• [Task details] Pick out the lines below that contain the string "picture" and copy them all.

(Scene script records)
+ + + + +

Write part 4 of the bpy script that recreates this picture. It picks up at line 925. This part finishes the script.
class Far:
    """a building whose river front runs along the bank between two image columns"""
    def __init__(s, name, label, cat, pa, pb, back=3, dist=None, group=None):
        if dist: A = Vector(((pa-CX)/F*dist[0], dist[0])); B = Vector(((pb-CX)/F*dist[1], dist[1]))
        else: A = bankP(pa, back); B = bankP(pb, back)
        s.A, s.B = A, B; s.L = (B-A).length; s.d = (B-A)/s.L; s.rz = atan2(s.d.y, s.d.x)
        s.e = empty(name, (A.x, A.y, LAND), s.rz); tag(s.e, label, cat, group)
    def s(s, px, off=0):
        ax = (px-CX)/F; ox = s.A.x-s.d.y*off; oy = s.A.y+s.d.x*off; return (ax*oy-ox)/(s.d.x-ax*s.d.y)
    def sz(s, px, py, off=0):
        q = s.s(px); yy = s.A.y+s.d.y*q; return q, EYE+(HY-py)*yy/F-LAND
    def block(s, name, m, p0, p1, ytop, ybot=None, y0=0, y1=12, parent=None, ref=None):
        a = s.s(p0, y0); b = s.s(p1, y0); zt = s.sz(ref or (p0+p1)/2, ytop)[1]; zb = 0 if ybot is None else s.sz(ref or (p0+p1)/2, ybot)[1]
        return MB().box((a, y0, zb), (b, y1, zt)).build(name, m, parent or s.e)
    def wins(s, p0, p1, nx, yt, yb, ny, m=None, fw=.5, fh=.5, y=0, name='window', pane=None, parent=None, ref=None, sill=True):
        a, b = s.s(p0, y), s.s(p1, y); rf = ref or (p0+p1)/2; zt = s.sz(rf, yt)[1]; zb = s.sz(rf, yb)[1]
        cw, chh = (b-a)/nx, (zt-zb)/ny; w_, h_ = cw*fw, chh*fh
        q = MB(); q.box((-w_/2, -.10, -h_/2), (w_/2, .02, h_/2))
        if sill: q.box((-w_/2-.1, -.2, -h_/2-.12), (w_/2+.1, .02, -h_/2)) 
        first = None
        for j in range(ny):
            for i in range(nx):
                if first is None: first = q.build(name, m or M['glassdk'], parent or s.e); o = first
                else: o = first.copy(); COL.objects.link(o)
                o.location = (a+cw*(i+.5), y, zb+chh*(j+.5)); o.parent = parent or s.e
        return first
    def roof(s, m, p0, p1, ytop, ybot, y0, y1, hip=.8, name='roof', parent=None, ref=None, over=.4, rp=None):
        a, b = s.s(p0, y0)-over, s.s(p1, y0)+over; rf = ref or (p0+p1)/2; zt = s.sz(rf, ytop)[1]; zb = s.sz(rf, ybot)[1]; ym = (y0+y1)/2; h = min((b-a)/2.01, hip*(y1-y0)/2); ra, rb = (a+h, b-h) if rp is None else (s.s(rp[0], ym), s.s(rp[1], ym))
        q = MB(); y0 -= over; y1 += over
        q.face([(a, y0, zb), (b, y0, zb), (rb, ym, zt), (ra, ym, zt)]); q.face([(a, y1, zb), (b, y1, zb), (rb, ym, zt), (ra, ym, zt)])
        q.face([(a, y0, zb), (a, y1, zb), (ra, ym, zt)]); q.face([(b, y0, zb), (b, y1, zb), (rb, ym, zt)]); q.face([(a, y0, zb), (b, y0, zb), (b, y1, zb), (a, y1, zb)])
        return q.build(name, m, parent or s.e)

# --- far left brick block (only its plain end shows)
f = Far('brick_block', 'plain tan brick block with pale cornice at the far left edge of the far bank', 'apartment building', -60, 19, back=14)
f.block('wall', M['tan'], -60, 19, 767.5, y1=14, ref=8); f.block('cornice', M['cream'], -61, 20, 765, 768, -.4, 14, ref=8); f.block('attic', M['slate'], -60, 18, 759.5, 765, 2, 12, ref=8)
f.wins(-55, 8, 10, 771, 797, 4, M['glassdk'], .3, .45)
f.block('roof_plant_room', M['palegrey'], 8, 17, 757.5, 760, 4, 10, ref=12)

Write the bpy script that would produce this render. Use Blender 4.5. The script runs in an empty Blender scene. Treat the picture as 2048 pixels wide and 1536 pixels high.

+ + + + +

• [Answer in full]
Write part 4 of the bpy script that recreates this picture. It picks up at line 925. This part finishes the script.
Write the bpy script that would produce this render. Use Blender 4.5. The script runs in an empty Blender scene. Treat the picture as 2048 pixels wide and 1536 pixels high.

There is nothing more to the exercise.